**GIVEN DATA**
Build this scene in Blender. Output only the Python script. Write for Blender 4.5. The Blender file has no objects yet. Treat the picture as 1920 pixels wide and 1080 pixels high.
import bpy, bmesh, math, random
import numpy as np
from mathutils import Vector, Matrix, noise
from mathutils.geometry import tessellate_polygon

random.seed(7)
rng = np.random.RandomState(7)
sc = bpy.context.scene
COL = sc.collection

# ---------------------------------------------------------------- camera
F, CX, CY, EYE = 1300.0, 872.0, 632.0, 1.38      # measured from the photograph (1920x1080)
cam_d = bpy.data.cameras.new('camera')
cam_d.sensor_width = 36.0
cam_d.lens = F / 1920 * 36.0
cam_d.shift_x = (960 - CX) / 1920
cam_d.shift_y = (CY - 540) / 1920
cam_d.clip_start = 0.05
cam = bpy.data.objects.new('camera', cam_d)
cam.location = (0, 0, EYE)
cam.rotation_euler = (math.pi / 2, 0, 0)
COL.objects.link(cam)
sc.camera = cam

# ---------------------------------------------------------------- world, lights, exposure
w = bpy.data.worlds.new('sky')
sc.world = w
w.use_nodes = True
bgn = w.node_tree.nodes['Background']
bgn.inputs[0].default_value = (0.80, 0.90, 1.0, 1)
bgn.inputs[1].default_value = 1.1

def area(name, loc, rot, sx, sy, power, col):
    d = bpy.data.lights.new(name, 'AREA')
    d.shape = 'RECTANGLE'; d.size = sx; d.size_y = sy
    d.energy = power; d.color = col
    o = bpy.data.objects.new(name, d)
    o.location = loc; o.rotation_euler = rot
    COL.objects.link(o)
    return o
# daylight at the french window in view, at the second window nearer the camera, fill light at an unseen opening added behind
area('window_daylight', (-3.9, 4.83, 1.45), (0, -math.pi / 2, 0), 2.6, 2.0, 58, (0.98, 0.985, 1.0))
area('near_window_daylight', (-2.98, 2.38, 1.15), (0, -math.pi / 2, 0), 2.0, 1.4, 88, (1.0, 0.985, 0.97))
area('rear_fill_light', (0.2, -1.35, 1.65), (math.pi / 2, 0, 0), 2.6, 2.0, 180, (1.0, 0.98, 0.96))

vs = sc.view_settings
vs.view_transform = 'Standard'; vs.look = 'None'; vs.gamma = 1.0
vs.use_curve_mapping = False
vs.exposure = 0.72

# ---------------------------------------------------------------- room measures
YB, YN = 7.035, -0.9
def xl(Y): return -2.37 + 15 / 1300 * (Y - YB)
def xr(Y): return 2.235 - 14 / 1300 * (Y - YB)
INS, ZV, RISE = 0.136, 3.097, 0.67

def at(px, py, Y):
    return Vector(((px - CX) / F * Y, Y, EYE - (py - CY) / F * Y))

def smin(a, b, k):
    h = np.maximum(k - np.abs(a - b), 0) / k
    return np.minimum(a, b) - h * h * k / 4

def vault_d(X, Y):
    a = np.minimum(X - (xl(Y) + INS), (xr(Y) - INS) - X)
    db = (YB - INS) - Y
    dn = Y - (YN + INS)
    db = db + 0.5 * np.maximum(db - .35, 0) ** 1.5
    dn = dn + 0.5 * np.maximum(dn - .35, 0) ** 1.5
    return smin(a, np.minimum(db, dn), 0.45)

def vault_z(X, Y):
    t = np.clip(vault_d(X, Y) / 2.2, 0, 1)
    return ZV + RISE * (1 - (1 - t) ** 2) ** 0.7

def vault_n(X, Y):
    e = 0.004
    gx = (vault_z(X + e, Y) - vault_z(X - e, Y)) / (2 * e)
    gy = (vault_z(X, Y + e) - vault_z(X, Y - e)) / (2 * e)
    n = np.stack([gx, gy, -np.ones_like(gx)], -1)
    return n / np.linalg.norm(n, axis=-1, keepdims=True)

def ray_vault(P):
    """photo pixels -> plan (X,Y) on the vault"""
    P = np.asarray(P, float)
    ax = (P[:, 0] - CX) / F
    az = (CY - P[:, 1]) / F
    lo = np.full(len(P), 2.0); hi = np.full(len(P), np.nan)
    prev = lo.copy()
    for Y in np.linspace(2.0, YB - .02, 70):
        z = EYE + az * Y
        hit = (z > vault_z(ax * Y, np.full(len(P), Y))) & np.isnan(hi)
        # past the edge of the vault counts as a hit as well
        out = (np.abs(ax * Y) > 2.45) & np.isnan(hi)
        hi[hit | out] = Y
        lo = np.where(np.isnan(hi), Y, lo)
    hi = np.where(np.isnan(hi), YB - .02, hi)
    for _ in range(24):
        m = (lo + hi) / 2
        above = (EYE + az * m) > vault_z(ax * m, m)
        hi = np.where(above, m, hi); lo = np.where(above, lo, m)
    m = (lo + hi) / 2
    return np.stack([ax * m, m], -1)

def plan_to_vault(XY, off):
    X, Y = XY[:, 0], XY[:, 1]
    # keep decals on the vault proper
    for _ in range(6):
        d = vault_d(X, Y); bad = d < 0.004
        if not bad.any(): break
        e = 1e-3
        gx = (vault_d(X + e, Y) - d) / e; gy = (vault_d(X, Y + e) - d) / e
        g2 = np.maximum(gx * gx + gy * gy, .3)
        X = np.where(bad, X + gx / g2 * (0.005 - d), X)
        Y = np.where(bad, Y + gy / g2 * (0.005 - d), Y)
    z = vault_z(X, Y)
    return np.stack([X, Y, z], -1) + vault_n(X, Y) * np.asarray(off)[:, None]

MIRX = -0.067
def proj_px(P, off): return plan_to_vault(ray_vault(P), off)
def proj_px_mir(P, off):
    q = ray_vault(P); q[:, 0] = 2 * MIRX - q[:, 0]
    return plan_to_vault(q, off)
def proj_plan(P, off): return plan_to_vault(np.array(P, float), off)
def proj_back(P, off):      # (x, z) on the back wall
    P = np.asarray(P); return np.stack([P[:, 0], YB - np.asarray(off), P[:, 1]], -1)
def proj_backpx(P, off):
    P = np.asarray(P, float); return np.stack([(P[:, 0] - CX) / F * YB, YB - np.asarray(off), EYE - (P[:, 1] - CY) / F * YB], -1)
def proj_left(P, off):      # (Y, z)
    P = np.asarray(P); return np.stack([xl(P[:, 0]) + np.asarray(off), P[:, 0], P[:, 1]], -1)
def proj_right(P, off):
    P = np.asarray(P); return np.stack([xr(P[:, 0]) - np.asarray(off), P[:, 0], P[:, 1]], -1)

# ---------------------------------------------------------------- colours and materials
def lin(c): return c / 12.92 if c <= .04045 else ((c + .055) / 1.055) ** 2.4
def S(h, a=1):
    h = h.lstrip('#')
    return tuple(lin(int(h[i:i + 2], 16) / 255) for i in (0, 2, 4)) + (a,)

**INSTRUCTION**
Copy out every line of the data above, exactly as given.

**ANSWER TO THIS TASK**
Build this scene in Blender. Output only the Python script. Write for Blender 4.5. The Blender file has no objects yet. Treat the picture as 1920 pixels wide and 1080 pixels high.
import bpy, bmesh, math, random
import numpy as np
from mathutils import Vector, Matrix, noise
from mathutils.geometry import tessellate_polygon

random.seed(7)
rng = np.random.RandomState(7)
sc = bpy.context.scene
COL = sc.collection

# ---------------------------------------------------------------- camera
F, CX, CY, EYE = 1300.0, 872.0, 632.0, 1.38      # measured from the photograph (1920x1080)
cam_d = bpy.data.cameras.new('camera')
cam_d.sensor_width = 36.0
cam_d.lens = F / 1920 * 36.0
cam_d.shift_x = (960 - CX) / 1920
cam_d.shift_y = (CY - 540) / 1920
cam_d.clip_start = 0.05
cam = bpy.data.objects.new('camera', cam_d)
cam.location = (0, 0, EYE)
cam.rotation_euler = (math.pi / 2, 0, 0)
COL.objects.link(cam)
sc.camera = cam

# ---------------------------------------------------------------- world, lights, exposure
w = bpy.data.worlds.new('sky')
sc.world = w
w.use_nodes = True
bgn = w.node_tree.nodes['Background']
bgn.inputs[0].default_value = (0.80, 0.90, 1.0, 1)
bgn.inputs[1].default_value = 1.1

def area(name, loc, rot, sx, sy, power, col):
    d = bpy.data.lights.new(name, 'AREA')
    d.shape = 'RECTANGLE'; d.size = sx; d.size_y = sy
    d.energy = power; d.color = col
    o = bpy.data.objects.new(name, d)
    o.location = loc; o.rotation_euler = rot
    COL.objects.link(o)
    return o
# daylight at the french window in view, at the second window nearer the camera, fill light at an unseen opening added behind
area('window_daylight', (-3.9, 4.83, 1.45), (0, -math.pi / 2, 0), 2.6, 2.0, 58, (0.98, 0.985, 1.0))
area('near_window_daylight', (-2.98, 2.38, 1.15), (0, -math.pi / 2, 0), 2.0, 1.4, 88, (1.0, 0.985, 0.97))
area('rear_fill_light', (0.2, -1.35, 1.65), (math.pi / 2, 0, 0), 2.6, 2.0, 180, (1.0, 0.98, 0.96))

vs = sc.view_settings
vs.view_transform = 'Standard'; vs.look = 'None'; vs.gamma = 1.0
vs.use_curve_mapping = False
vs.exposure = 0.72

# ---------------------------------------------------------------- room measures
YB, YN = 7.035, -0.9
def xl(Y): return -2.37 + 15 / 1300 * (Y - YB)
def xr(Y): return 2.235 - 14 / 1300 * (Y - YB)
INS, ZV, RISE = 0.136, 3.097, 0.67

def at(px, py, Y):
    return Vector(((px - CX) / F * Y, Y, EYE - (py - CY) / F * Y))

def smin(a, b, k):
    h = np.maximum(k - np.abs(a - b), 0) / k
    return np.minimum(a, b) - h * h * k / 4

def vault_d(X, Y):
    a = np.minimum(X - (xl(Y) + INS), (xr(Y) - INS) - X)
    db = (YB - INS) - Y
    dn = Y - (YN + INS)
    db = db + 0.5 * np.maximum(db - .35, 0) ** 1.5
    dn = dn + 0.5 * np.maximum(dn - .35, 0) ** 1.5
    return smin(a, np.minimum(db, dn), 0.45)

def vault_z(X, Y):
    t = np.clip(vault_d(X, Y) / 2.2, 0, 1)
    return ZV + RISE * (1 - (1 - t) ** 2) ** 0.7

def vault_n(X, Y):
    e = 0.004
    gx = (vault_z(X + e, Y) - vault_z(X - e, Y)) / (2 * e)
    gy = (vault_z(X, Y + e) - vault_z(X, Y - e)) / (2 * e)
    n = np.stack([gx, gy, -np.ones_like(gx)], -1)
    return n / np.linalg.norm(n, axis=-1, keepdims=True)

def ray_vault(P):
    """photo pixels -> plan (X,Y) on the vault"""
    P = np.asarray(P, float)
    ax = (P[:, 0] - CX) / F
    az = (CY - P[:, 1]) / F
    lo = np.full(len(P), 2.0); hi = np.full(len(P), np.nan)
    prev = lo.copy()
    for Y in np.linspace(2.0, YB - .02, 70):
        z = EYE + az * Y
        hit = (z > vault_z(ax * Y, np.full(len(P), Y))) & np.isnan(hi)
        # past the edge of the vault counts as a hit as well
        out = (np.abs(ax * Y) > 2.45) & np.isnan(hi)
        hi[hit | out] = Y
        lo = np.where(np.isnan(hi), Y, lo)
    hi = np.where(np.isnan(hi), YB - .02, hi)
    for _ in range(24):
        m = (lo + hi) / 2
        above = (EYE + az * m) > vault_z(ax * m, m)
        hi = np.where(above, m, hi); lo = np.where(above, lo, m)
    m = (lo + hi) / 2
    return np.stack([ax * m, m], -1)

def plan_to_vault(XY, off):
    X, Y = XY[:, 0], XY[:, 1]
    # keep decals on the vault proper
    for _ in range(6):
        d = vault_d(X, Y); bad = d < 0.004
        if not bad.any(): break
        e = 1e-3
        gx = (vault_d(X + e, Y) - d) / e; gy = (vault_d(X, Y + e) - d) / e
        g2 = np.maximum(gx * gx + gy * gy, .3)
        X = np.where(bad, X + gx / g2 * (0.005 - d), X)
        Y = np.where(bad, Y + gy / g2 * (0.005 - d), Y)
    z = vault_z(X, Y)
    return np.stack([X, Y, z], -1) + vault_n(X, Y) * np.asarray(off)[:, None]

MIRX = -0.067
def proj_px(P, off): return plan_to_vault(ray_vault(P), off)
def proj_px_mir(P, off):
    q = ray_vault(P); q[:, 0] = 2 * MIRX - q[:, 0]
    return plan_to_vault(q, off)
def proj_plan(P, off): return plan_to_vault(np.array(P, float), off)
def proj_back(P, off):      # (x, z) on the back wall
    P = np.asarray(P); return np.stack([P[:, 0], YB - np.asarray(off), P[:, 1]], -1)
def proj_backpx(P, off):
    P = np.asarray(P, float); return np.stack([(P[:, 0] - CX) / F * YB, YB - np.asarray(off), EYE - (P[:, 1] - CY) / F * YB], -1)
def proj_left(P, off):      # (Y, z)
    P = np.asarray(P); return np.stack([xl(P[:, 0]) + np.asarray(off), P[:, 0], P[:, 1]], -1)
def proj_right(P, off):
    P = np.asarray(P); return np.stack([xr(P[:, 0]) - np.asarray(off), P[:, 0], P[:, 1]], -1)

# ---------------------------------------------------------------- colours and materials
def lin(c): return c / 12.92 if c <= .04045 else ((c + .055) / 1.055) ** 2.4
def S(h, a=1):
    h = h.lstrip('#')
    return tuple(lin(int(h[i:i + 2], 16) / 255) for i in (0, 2, 4)) + (a,)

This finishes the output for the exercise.